A Long Way to Go
by Jane Skinner

This is Bike Festival week where I am and yes, I think I saw about 3 more bicycles than usual on my way to work this morning. The organizers are asking people to keep track of how many kilometres they travel by anything other than a passenger car--bikes, feet, bus, etc. There are of course many many cars on the road, most occupied by one person. Why don't more people bike?

The excuses I hear from friends are: it's not convenient, it's too far, they don't want to get sweaty, they are afraid of the traffic, their backs or knees or shoulders (pick a body part) hurt. Many people are out of shape, it seems, and are exhausted and out of breath after a short ride. So I think it comes down to, for a lot of people, a very personal view of their world and what they think works for them.
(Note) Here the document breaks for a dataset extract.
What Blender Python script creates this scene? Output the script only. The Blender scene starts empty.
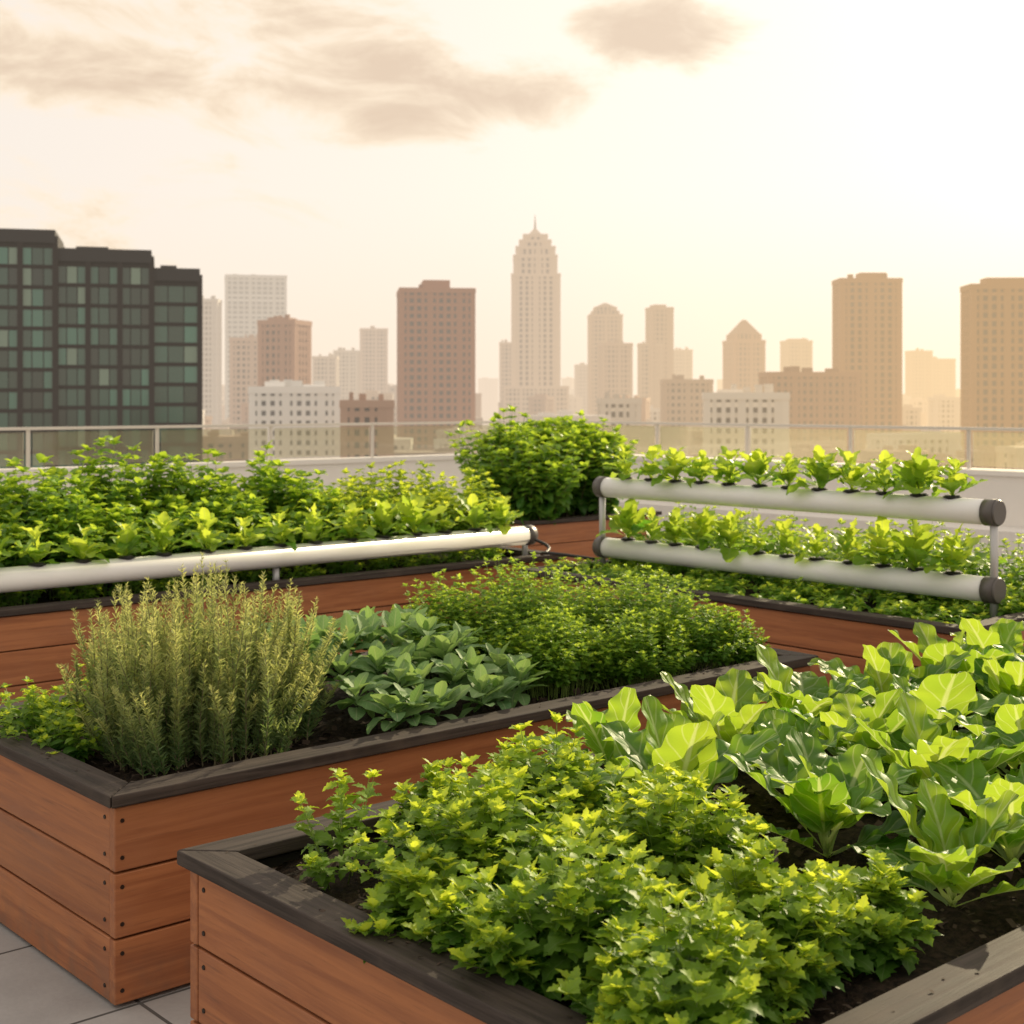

These same people complain about the enormous cost of running a car--insurance, repairs, etc. Certainly people in our society are completely sucked in by the notion that cars give you freedom and anything else is too much trouble. Sad, because for me the reverse is true, and if they would only try an alternative, each individual would find their life so greatly improved.

Regarding transporting things by bicycle, it's amazing what can be carried in a backpack or bike basket. And elderly friend of mine has never had a car and bikes everywhere. She takes her cats to the vet in a child's covered wagon/trailer thing attached to the back of her bike, and can even ride with a case of cat food balanced across her front basket. Further to the subject of getting "stuff" home, I must admit that I personally never shop for groceries in massive quantities, but buy bits of things here and there (market, grocery store, health food store, co-op). It's just gruesome to see all the cars churning out fumes lined up next to the drive-through parcel pickup at the grocery store in my neighbourhood. It seems to be the North American way to buy huge quantities of food at a time. Just another example of our unbridled consumerism?

People say to me all the time, "Don't you find it hard not having a car?" But I chose my apartment based on being able to walk for groceries, wine, vet, drugstore etc. People can make these choices if they just stop and think! A new coworker is forever asking me if I want to put my bicycle in her van after work so she can drive me home--she thinks this biking around is simply inconceivable!! People I know will see me out walking and, "taking pity," pull over and offer me a ride. Meanwhile it's me that pities them for being so obsessed with their steel death machines. I have tried to explain to people that I ride or walk because this is what I want to do, but they just don't get it. I have to keep saying, "No thanks, I have my bike," or, "No thanks, I prefer to walk."

Last Sunday in Toronto two very heavily trafficked roads (Don Valley Parkway and Gardiner Expressway, for those who know the city) were closed for a charity biking event. Thousands took part, and the pictures on TV were great to see: bikers just streaming down the DVP! But the complaints from car-drivers started right away…boo hoo, they couldn't drive, etc etc. And this was for charity, a mainstream type charity like heart and stroke, and people were still complaining. So I wonder: will they be able to close those roads for next year's event?

We have a long way to go to convince people that car-free is best. I am always encouraged when one person (and now and then it happens) tells me they've given up their car and are not buying another one. Makes you want to cheer to hear it, and it helps to counter-act the depressing effect of someone else announcing (with pride? let's hope not) that they are now a three death-machine family.